BU SİSTEM ŞAHSIM İÇİN DEĞİLDİR
Cumhurbaşkanlığı sistemi şahsımın sistemi değildir. Şahsımla baki değildir. Türkiye'de Allah'ın izniyle Tayyip Erdoğan'lar bitmez. Her sistem kendi liderini önderini üretir. Bu sistemde hiçbir etnik grubun hiçbir inanç grubunun ortadan kaldırılması, tehdit altında olması mümkün değildir. Çünkü yeni dönemde irade bizatihi milletin ta kendisindedir.

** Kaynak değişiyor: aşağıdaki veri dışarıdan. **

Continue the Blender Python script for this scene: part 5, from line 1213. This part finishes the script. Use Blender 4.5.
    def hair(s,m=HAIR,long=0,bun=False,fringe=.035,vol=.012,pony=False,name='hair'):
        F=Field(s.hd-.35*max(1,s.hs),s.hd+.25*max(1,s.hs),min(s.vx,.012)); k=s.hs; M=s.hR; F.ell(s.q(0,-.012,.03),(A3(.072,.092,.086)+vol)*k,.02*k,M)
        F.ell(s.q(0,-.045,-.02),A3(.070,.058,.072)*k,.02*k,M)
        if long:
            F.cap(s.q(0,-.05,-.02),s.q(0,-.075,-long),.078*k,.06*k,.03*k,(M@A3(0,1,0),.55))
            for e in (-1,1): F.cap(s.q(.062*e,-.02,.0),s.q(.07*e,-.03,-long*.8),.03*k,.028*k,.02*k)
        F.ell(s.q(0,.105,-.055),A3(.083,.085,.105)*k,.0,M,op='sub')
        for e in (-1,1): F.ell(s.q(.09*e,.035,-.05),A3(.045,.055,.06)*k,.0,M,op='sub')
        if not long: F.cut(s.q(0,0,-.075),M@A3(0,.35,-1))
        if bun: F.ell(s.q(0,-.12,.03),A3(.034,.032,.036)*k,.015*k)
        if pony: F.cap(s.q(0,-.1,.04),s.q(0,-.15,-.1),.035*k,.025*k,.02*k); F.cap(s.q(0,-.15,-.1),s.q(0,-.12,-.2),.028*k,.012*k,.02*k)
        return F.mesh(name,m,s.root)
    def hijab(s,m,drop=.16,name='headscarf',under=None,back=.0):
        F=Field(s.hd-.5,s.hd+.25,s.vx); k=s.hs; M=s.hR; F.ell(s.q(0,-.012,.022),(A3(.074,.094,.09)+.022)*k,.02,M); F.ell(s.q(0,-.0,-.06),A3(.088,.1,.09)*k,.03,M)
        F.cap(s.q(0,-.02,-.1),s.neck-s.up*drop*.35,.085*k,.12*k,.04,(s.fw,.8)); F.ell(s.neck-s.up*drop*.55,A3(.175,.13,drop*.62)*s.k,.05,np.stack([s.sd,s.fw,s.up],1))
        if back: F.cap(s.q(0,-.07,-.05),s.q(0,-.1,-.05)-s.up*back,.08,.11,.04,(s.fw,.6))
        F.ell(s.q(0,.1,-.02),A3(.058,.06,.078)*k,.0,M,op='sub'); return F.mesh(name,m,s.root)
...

"Ülkemizde artık milletin değerleriyle, tarihiyle, kültürüyle kavgalı hiç kimsenin, ülkenin başına bela olma ihtimali de kalmamıştır. Bu sistemde hiçbir etnik grubun, inanç grubunun yaşam biçiminin ortadan kaldırılması tehdit altında olması mümkün değildir. Çünkü yeni dönemde, devletin sahibi şu veya bu kurum değil bizatihi milletin ta kendisidir. Millet, doğrudan denetimi altında tuttuğu meclisi ve cumhurbaşkanı aracılığıyla demokrasisine de istiklaline de istikbaline de sahip çıkma imkanına kavuşuyor. Bu düzenleme aceleye getirilmiş değil bilakis geç kalmış hem de çok geç kalmış bir reformdur."